Housing loan or Mortgage has become a everyday reality in our lives and the indispensable part of any housing loan is Equated Monthly Installments (EMI) , that is the montly instalment that we would need to pay to clear off the loan .

Then what is Pre EMI ?, well , in case of a house under construction , the disbursal of the loan amount to the builder by the bank would be in stages , that is, a certain percentage of the loan amount would be paid when the foundation is completed , and a further more when the roof of the house is ready and so on .

It is only when the entire amount is disbursed and the house is possesed by the borrower that , EMIs would start off and each EMI would contain a part towards interest payment and a part towards principal payment .

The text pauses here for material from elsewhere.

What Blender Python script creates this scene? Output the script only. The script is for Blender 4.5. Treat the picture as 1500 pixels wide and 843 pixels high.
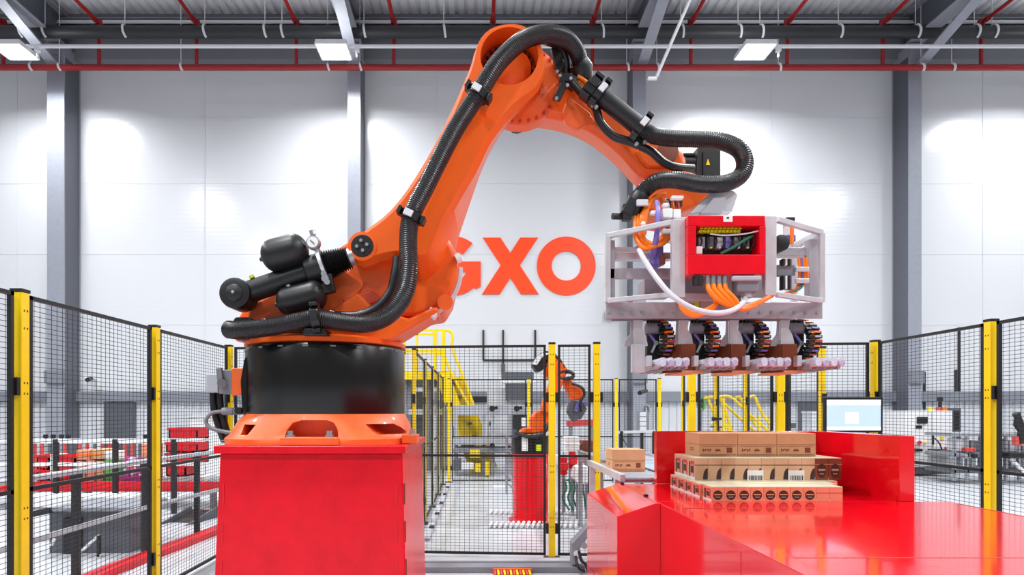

During the initial phases,when percentages is being disbursed by the banks and house is still not complete and possesed by the borrower yet, the borrower may be asked by the banks to start making payments towards the amount disbursed , mainly towards the interest of the amount disbursed . And this constitutes a pre EMI.
We know that Interest and the Principal amount repaid as part of EMI are tax deductibles to the tune of Rs.1 Lakh of Principal under section 80C and either Rs.1.5 Lakh for self occupied house and without Limit for a rented out house under section 24 of the Income Tax act

Where does pre EMI fit in , well , to claim tax deductions for the pre EMI, the entire pre EMI amount needs to be devided into 5 equal parts and would need to be clubbed with the Interest paid for next five years , but please do note that , it cannot exceed the Rs.1.5 Lakhs limit for a self occupied property.